Diana Pharaoh Francis | Diana P. Francis | Diana Francis


Wednesday, April 4th, 2012
Questions to ask an agent, part I

So Amy in the previous post’s questions, asked what questions I asked my agent. That was more than ten years ago and while some of those would be the same, many would be different now because the publishing world has significantly changed. But let me give a shot at some of the questions I’d ask today.

First, I would make sure I knew everything possible about the agent in question. I’d already know who she represented, what books she’d sold in recent years (check trade magazines and websites), if she’s active in the industry (attending conferences, the London and Frankfurt Bookfairs, workshops, and so on), how many authors she’s carrying (is there going to be time for her to give you enough attention), how well she’d done with foreign rights, how she was dealing with the changes in publishing, particularly in electronic publishing. How long has she been an agent? If she’s new to the business, then what qualifies her to be an agent? Is she legitimate? I would read her blog, see if she’s on twitter or facebook and read everything I could about her professionally. I would see if her authors had anything to say about her and what.

After that, then I would feel somewhat prepared to ask questions. But remember that even as you ask questions, be sure to listen carefully to the answers and to jot down any questions that occur to you and follow up.

Now some people might dive into the business questions of cost of representation and so forth. Those are important, but my feeling is you won’t need those questions if you don’t match up. So I say start with the questions that will demonstrate if you fit together.

I would ask things about what about my work excites her? Where might she see it marketed (in terms of publishers)? I would ask her if she gives editorial feedback and if when she would decide it’s ready to send it out. The reason for this is some agents won’t send it out unless they like the work, when the author is ready. Now the author has to listen, but at some point, it is the author’s work and she has to say that this is her vision. What happens if the agent disagrees with that? You might not get a straight answer to this at this point. A good agent will be straight and tell you she will or will not send out your work if you want it. After all, she works for you. Potentially that is. This is pretty critical. If your visions don’t match and she won’t act on your behalf, then what’s the point?

The thing is, this is where fit is important. You have to rely on your agent’s expertise. That’s why it’s so important that she is excited about your work, and not only this particular piece, but your other ideas. If she can’t get excited about you, she be enthusiastic to editors. That’s why accepting the response that it didn’t work for her or it was good, but didn’t really excite her is an okay answer. You don’t want her if she doesn’t love your work. So make sure you talk in some detail about what you write and your process. Can you do proposals? Do you have to write the whole book before you sell? If you plot out a book, does it match up with the end product?

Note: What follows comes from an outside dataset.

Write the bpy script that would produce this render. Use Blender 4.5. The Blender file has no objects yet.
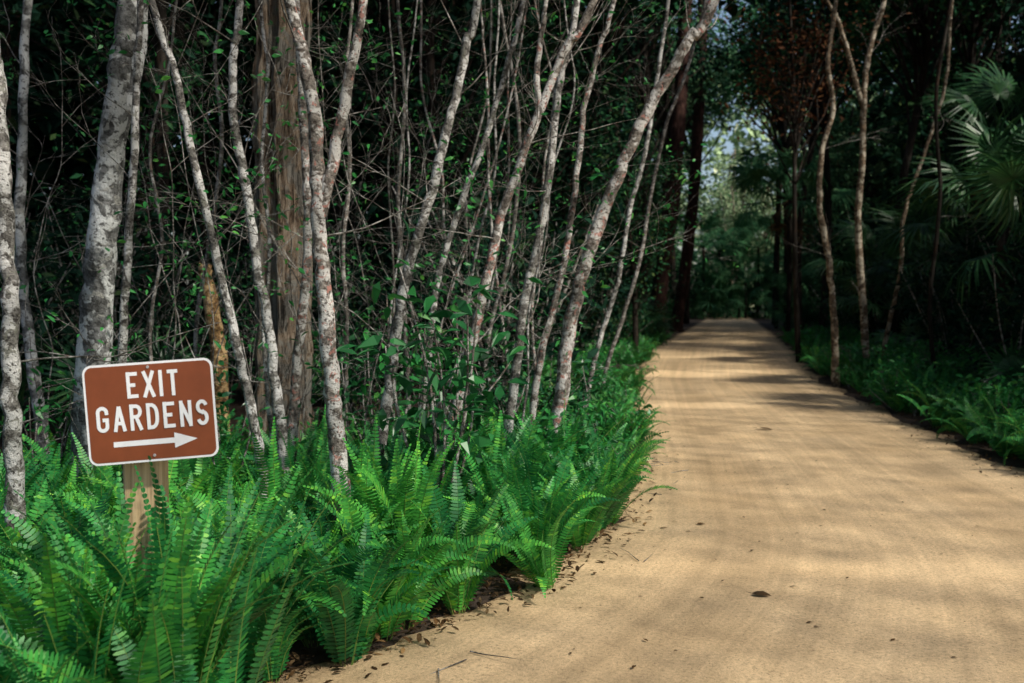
import bpy, math, random
import numpy as np
from mathutils import Vector, Matrix, Euler
R=math.radians
random.seed(11); rng=np.random.default_rng(11)
scene=bpy.context.scene; col=scene.collection
F=995.0; PITCH=math.atan(44.5/F); CAMZ=1.5
SUN=Vector((0.60,-0.42,0.80)).normalized()

def W(px,py,Y):
    dx=(px-512)/F; dy=(341.5-py)/F
    d=Vector((dx, math.cos(PITCH)+dy*math.sin(PITCH), -math.sin(PITCH)+dy*math.cos(PITCH)))
    t=Y/d.y
    return Vector((d.x*t, Y, CAMZ+d.z*t))

LY=[-6,0,3,3.8,4.66,6,9.3,13.6,17.6,28,45,68,80]; LX=[-6,-3.2,-1.25,-0.85,-0.1,0.6,1.2,1.68,2.2,4.05,8.05,13.4,15.5]
RY=[-6,0,8.5,11.9,17.6,28,45,68,80]; RX=[3.6,3.9,4.4,4.75,5.5,7.9,11.6,16.4,19]
def left(y): return float((np.interp(y-.4,LY,LX)+np.interp(y,LY,LX)+np.interp(y+.4,LY,LX))/3)
def right(y): return float(np.interp(y,RY,RX))

# ------------------------------------------------------------ materials
def newmat(name):
    m=bpy.data.materials.new(name); m.use_nodes=True
    nt=m.node_tree; nt.nodes.clear()
    out=nt.nodes.new('ShaderNodeOutputMaterial')
    return m,nt,out
def N(nt,t,**kw):
    n=nt.nodes.new(t)
    for k,v in kw.items():
        if k in n.inputs: n.inputs[k].default_value=v
        else: setattr(n,k,v)
    return n
def ramp(nt,src,stops,interp='LINEAR'):
    r=nt.nodes.new('ShaderNodeValToRGB'); r.color_ramp.interpolation=interp
    e=r.color_ramp.elements
    while len(e)<len(stops): e.new(0.5)
    for i,(p,c) in enumerate(stops):
        e[i].position=p; e[i].color=(*c,1) if len(c)==3 else c
    nt.links.new(src,r.inputs['Fac']); return r
def mix(nt,fac,a,b,mode='MIX'):
    m=nt.nodes.new('ShaderNodeMix'); m.data_type='RGBA'; m.blend_type=mode
    if hasattr(fac,'links') or hasattr(fac,'is_linked'): nt.links.new(fac,m.inputs[0])
    else: m.inputs[0].default_value=fac
    for s,i in ((a,6),(b,7)):
        if isinstance(s,tuple): m.inputs[i].default_value=(*s,1)
        else: nt.links.new(s,m.inputs[i])
    return m.outputs[2]
def noise(nt,coord,scale,detail=4,rough=.6,dist=0):
    n=N(nt,'ShaderNodeTexNoise'); n.inputs['Scale'].default_value=scale; n.inputs['Detail'].default_value=detail
    n.inputs['Roughness'].default_value=rough; n.inputs['Distortion'].default_value=dist
    nt.links.new(coord,n.inputs['Vector']); return n.outputs['Fac']
def bump(nt,h,strength,dist,bsdf,prev=None):
    b=N(nt,'ShaderNodeBump'); b.inputs['Strength'].default_value=strength; b.inputs['Distance'].default_value=dist
    nt.links.new(h,b.inputs['Height'])
    if prev: nt.links.new(prev,b.inputs['Normal'])
    if bsdf: nt.links.new(b.outputs[0],bsdf.inputs['Normal'])
    return b.outputs[0]

def leafmat(name,c1,c2,c3=None,trans=.3,rough=.5,spec=.3,objvar=False):
    m,nt,out=newmat(name)
    g=N(nt,'ShaderNodeNewGeometry')
    r=ramp(nt,g.outputs['Random Per Island'],[(0,c1),(.8,c2),(1,c3 or c2)])
    if trans<=0:
        p=N(nt,'ShaderNodeBsdfDiffuse'); nt.links.new(r.outputs[0],p.inputs[0]); nt.links.new(p.outputs[0],out.inputs[0]); return m
    p=N(nt,'ShaderNodeBsdfPrincipled'); p.inputs['Roughness'].default_value=rough; p.inputs['Specular IOR Level'].default_value=spec
    nz=noise(nt,g.outputs['Position'],3.0,2)
    r2=ramp(nt,nz,[(.3,(.4,.5,.55)),(.7,(1.4,1.25,.9))])
    c=mix(nt,1.0,r.outputs[0],r2.outputs[0],'MULTIPLY')
    if objvar:
        oi=N(nt,'ShaderNodeObjectInfo'); r3=ramp(nt,oi.outputs['Random'],[(0,(.42,.58,.68)),(.5,(1,1,1)),(1,(2.0,1.32,.8))]); c=mix(nt,1.0,c,r3.outputs[0],'MULTIPLY')
    nt.links.new(c,p.inputs['Base Color'])
    t=N(nt,'ShaderNodeBsdfTranslucent'); nt.links.new(c,t.inputs['Color'])
    mx=N(nt,'ShaderNodeMixShader'); mx.inputs[0].default_value=trans
    nt.links.new(p.outputs[0],mx.inputs[1]); nt.links.new(t.outputs[0],mx.inputs[2])
    nt.links.new(mx.outputs[0],out.inputs[0]); return m

def barkmat(name,base,light,dark,spot,lichen=.5,scale=9,stretch=(1,1,1.05),fine=.43):
    m,nt,out=newmat(name)
    tc=N(nt,'ShaderNodeTexCoord'); mp=N(nt,'ShaderNodeMapping'); mp.inputs['Scale'].default_value=stretch
    oi=N(nt,'ShaderNodeObjectInfo'); ad=N(nt,'ShaderNodeVectorMath',operation='ADD'); cb=N(nt,'ShaderNodeCombineXYZ')
    ml=N(nt,'ShaderNodeMath',operation='MULTIPLY'); ml.inputs[1].default_value=37; nt.links.new(oi.outputs['Random'],ml.inputs[0]); nt.links.new(ml.outputs[0],cb.inputs[0])
    nt.links.new(tc.outputs['Object'],ad.inputs[0]); nt.links.new(cb.outputs[0],ad.inputs[1]); nt.links.new(ad.outputs[0],mp.inputs[0]); v=mp.outputs[0]
    a=noise(nt,v,scale,5,.6,.5); b=noise(nt,v,scale*2.6,5,.7); c=noise(nt,v,scale*1.9,2,.5,.8); d=noise(nt,v,scale*5.5,3)
    big=noise(nt,v,scale*.25,2,.5)
    x=mix(nt,ramp(nt,b,[(.38,(0,0,0)),(.6,(1,1,1))]).outputs[0],dark,base)
    x=mix(nt,ramp(nt,a,[(lichen-.025,(0,0,0)),(lichen+.025,(1,1,1))]).outputs[0],x,light)
    x=mix(nt,ramp(nt,c,[(.60,(0,0,0)),(.64,(.85,.85,.85))]).outputs[0],x,spot)
    x=mix(nt,ramp(nt,d,[(fine-.07,(.9,.9,.9)),(fine,(0,0,0))]).outputs[0],x,dark)
    x=mix(nt,1,x,ramp(nt,big,[(.35,(.52,.53,.52)),(.6,(1,1,1))]).outputs[0],'MULTIPLY')
    p=N(nt,'ShaderNodeBsdfPrincipled'); p.inputs['Roughness'].default_value=.9; p.inputs['Specular IOR Level'].default_value=.15
    nt.links.new(x,p.inputs['Base Color'])
    bump(nt,b,.9,.03,p)
    nt.links.new(p.outputs[0],out.inputs[0]); return m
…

This is where you are thinking about the relationship you will have with your agent. Will you be able to be honest with her and will you be able to accept her honest opinions? Will you be able to hold true to your vision and yet be critical when armed with her feedback?

I can’t stress enough how important it is in this conversation to sort out how you would work together. That relationship is so key so you want to spend real time talking about how that would work. Ask about return times–how long she takes to respond to emails, can you reach her when you need her? How often do you plan to be in touch with her? How she deals with stupid questions and panic and etc. Think also of your expectations and articulate them to her.

I know I’m meandering here a little bit, but this is a complex relationship. You’ve got the business side and the creative side, and those two can clash and let’s face it, writers can be very neurotic. You really have to think about what you want and need from this relationship, not just from the business side, but for the creative side.